Weeks before the massacre, the same message was conveyed to him, he said, by another party official, former Rep. Prospero Pichay. “Mag-ingat ka, Toto.  Violent ang mga taong ‘yan.”  (“Be careful, Toto.

These people are violent.”)   On two separate occasions (July 20 and Aug. 11), he was asked by presidential political adviser Gabriel Claudio to come to “conciliatory” meetings with Gov. Ampatuan Sr.  In those meetings, he was again dissuaded from challenging the political supremacy of the Ampatuans.  He said that as early as July 9, 2009, he and his cousin, Sultan Kudarat Governor Suharto Mangudadatu, also met personally with President Arroyo to ask for her help in recovering the firearms of the police force of Pandag town, where his brother was mayor.  He told the president that the firearms were seized by government forces on orders of Gov. Ampatuan Sr. He said the President called Armed Forces Chief Gen. Victor Ibrado to order the return of the guns.

What this testimony intends to document is the Ampatuans’ reputation for violence.  But, almost like an annoying subtext that keeps calling attention to itself, it is the astounding political clout of the Ampatuan clan that stands out here.  Everyone in the highest echelons of government seems to be aware of the clan’s capacity for violence.  One wonders if Ms Arroyo and the leaders of Lakas were at all surprised when the Nov. 23 massacre happened.  Perhaps only poor Ms Lorelei Fajardo, erstwhile presidential spokesperson, was clueless about the political implications of this tragedy.  When the Ampatuans were tagged as the principal suspects in the gruesome crime, she found herself confirming their friendship with the president, naïvely adding that this relationship is not erased by the fact that they stand accused of a crime.  She lost her job the following day.

The more astute players however immediately kept their distance.

Gibo Teodoro, rushed to Maguindanao to embrace Toto Mangudadatu in sympathy, and forthwith demanded the expulsion of the Ampatuans from the party.  Ms Arroyo herself chose to remain silent, after reading a prepared statement expressing horror over the incident and condoling with the families of the victims.

But, sensing the potential political fallout from Mangudadatu’s recent statements in court, party leaders have been quick to react.  Cabinet Secretary Silvestre Bello III, who is running for senator, said on radio: “It is not right to blame the President.   The President had nothing to do with this political rivalry that started from both parties.  The violence in Maguindanao was caused by a feud between two families, some of whose members are related to each other.”

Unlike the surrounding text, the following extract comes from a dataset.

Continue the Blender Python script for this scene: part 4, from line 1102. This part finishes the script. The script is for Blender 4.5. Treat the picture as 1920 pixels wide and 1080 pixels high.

True, the initial attempts to explain the barbaric killings referred to the tradition of Mindanao clan wars or rido.  Such accounts failed to consider the fact that the Ampatuans and the Mangudadatus were related to one another by marriage and were in fact political allies until recently.  In short, the massacre was not an episode in a vicious cycle of family feuds.  It appears that they simply could not agree on a fair distribution of the spoils of political power.  The Ampatuans had enjoyed a special closeness with Ms Arroyo, and this made them just too powerful to be challenged by any other local political group.

Local warlordism has its own natural bounds.  These are defined by limited access to arms and equally limited control of economic means.  But in the spaces of the modern state, which asserts a monopoly of the means of coercion and opens up access to economic resources, warlords should wither away. Not so, apparently, in the world of Gloria Macapagal-Arroyo, where, in exchange for modern weapons and access to public funds, they have carved out a new role as the national elites’ technicians of violence and enforcers of electoral fraud.

No, we cannot indict Ms Arroyo for the Nov. 23 massacre.  But we can hold her responsible for making it possible.